After looking at this more, one thing that bothers me-- other than the suit sort of sucks and Affleck is on the same level as John Travolta and Nick Cage as an actor -- is that it seems they returned to t he Michael Keaton style Batmobile.
Ok, that's not the only thing that bothers me. I've been wrong before. I had no expectations for Marvel's Avengers because Iron Man 2 had slipped so far from the original and Cap'n America, Thor and Hulk were all a little meh. But I was wrong. In the right hands that became a marvelous movie.
Doesn't allay my fears here.
1) Batman is more than a jaw and a dour attitude. In the proper hands he doesn't have to be a morose jackass. He doesn't have to be near monosyllabic. Keaton -- even though the movie doesn't hold up in retrospect because Burton was the last human on earth who should have been handling that film -- did a good job of managing the Bruce Wayne persona. Better than Bale did. Affleck has nothing to recommend him for this role beyond a square face. He's not Leo DiCaprio (who would be magnificent in the Bruce Wayne role, but has the wrong face). He's not his buddy Matt who would be good here. Wahlberg -- minus the Boston twang -- would be better. There was a time Bruce Willis could have handled it. Affleck is just a poor actor. Good director, but tolerable only in peripheral bit parts, not as a lead of this magnitude.

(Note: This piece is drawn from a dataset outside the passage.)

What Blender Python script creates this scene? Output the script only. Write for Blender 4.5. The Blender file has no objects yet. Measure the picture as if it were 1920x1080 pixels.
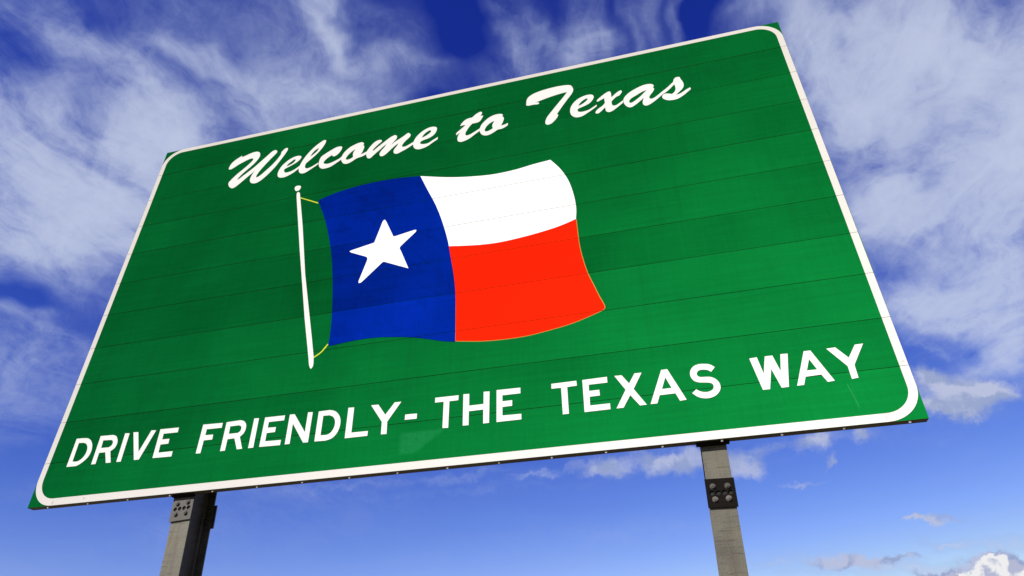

2) According to most of the web nerds, the director is looking to Frank Miller's The Dark Knight Returns for inspiration. WRONG. I'd be excited about a Dark Knight Returns movie because for that one you COULD cast Bruce Willis. Dark Knight Returns is about a world after Batman hung it up for a long time and both he and Superman got old. The Bat comes back and is older, weaker and creaky. He struggles to just survive brawls he would have dominated in his prime. Superman is a wussy government stooge. Selina Kyle (Catwoman) is a hooker. How you can look to that for an origin story about the beginnings of the Batman/Superman dynamic (and the Justice League) is beyond me.
3) The director. Joss Whedon managed the multiple egos and competing characters of The Avengers masterfully. I have no such confidence in Zack Snyder. Look at his resume.
300 - Overwrought, stylized sword and sandal epic. Wasn't great.
Sucker Punch - I liked it, but it was quirky and gray and stylized and over the top. It wasn't great. Could have been in more capable hands.
Watchmen - Terrible. Very stylized, over the top, overwrought. Unwatchable.
Dawn of the Dead - Campy, choppy, failed to gain much traction in a world primed and hungry for good zombie stories (Walking Dead, World War Z)
Man of Steel - It was better than I expected, but still wasn't even in the same stratosphere as Iron Man or Avengers. It looked like Sucker Punch in the way it was shot (the hues even) and it boasted the same overdone and tedious brawling that deadened Sucker Punch, 300 and even Watchmen (what I could stand of it). Looking at his entire body of work, all those movies have a similar (not great) feel.
There's nothing in Snyder's history that hints at anything near the balance and symmetry Whedon brought to Avengers.
Batman is my favorite superhero. Grew up with him, loved the comics and chose him over any of the rest. Not Superman, Green anything, Iron Man (he's so much better on screen than in the comics), Spiderman or any of those. Batman. Well, I also liked the Kamandi comics, but that's a story for another day.
I've still got Batman underwear. Wearing it at the moment, in fact.
Put a woman in a Harley Quinn outfit or Batman style lingere? Or even a Batman T and panties? Trippy triggers.
I'm still waiting for the perfect movie treatment of the dude. Christian Bale's version was almost there, but his silly voice antics took away from it. His second film, with Heath Ledger as the Joker (another casting move I questioned) was about as good as there was. But Bale wasn't quite buff enough to carry off the Wayne persona and they crammed way too much in there. We didn't need the two-face story, didn't need the UGLIEST love interest for Batman ever envisioned in that hideous Gyllenhall horse, didn't need more Scarecrow. It was a touch too ponderous. It was way too long. And it didn't make any time for fun other than in the mayhem of the Joker. Bruce Wayne isn't a tight-lipped jackhole. Bale and Nolan never figured that out.
I don't have much hope this will be any better. In fact I anticipate it will be rant-inducing.